On Wed, Sep 12, 2012 at 12:37 AM, Marcel Offermans
<[email protected]> wrote:
> On Sep 12, 2012, at 9:20 AM, Steve Holden <[email protected]> wrote:
>> On Sep 12, 2012, at 2:48 AM, Nóirín Plunkett wrote:
>>> On Tue, Sep 11, 2012 at 11:39 PM, Steve Holden <[email protected]> wrote:
>>>> On Sep 12, 2012, at 2:27 AM, Nóirín Plunkett wrote:
>>>>
>>>>> Can you give us a ballpark for what you expect committer & speaker
>>>>> tickets to cost, or what the options look like?
>>>>>
>>>> Sorry, we just haven't got that far down the road yet.
>>>
>>> No worries.

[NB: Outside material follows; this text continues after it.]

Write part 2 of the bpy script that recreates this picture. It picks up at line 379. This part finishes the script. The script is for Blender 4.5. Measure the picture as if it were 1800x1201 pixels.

It's just a bit hard to have a reasonable discussion
>>> without that :-)
>>>
>>> FWIW, I was surprised at the corporate level tickets: especially when
>>> there's an individual level, I would have thought the corporate could
>>> go up a little higher. If a measured increase in that allowed us to
>>> have free speaker tickets/sub-$300-committer-tickets, I would be
>>> strongly in favour.
>>
>> I'm sure you would, but corporations have budgets too, you know.
>
> The "problem" I have with the distinction between individuals and 
> corporations is that Apache has always been all about individuals. Companies 
> cannot even join. Therefore I think it would be strange to suddenly make such 
> a distinction for ACNA and I'm curious what others think about this.
>

I understand your difficulty with the language, but I think the
concept is sound. At the current levels, I can't see anyone coming to
the conference without *some* business footing the bill (even if it's
a sole contractor who can write it off as a business expense.)

I hope that the committer tickets and speaker situation will allow
some people to come without it being a business expense, but if not,
it will still be an interesting experiment.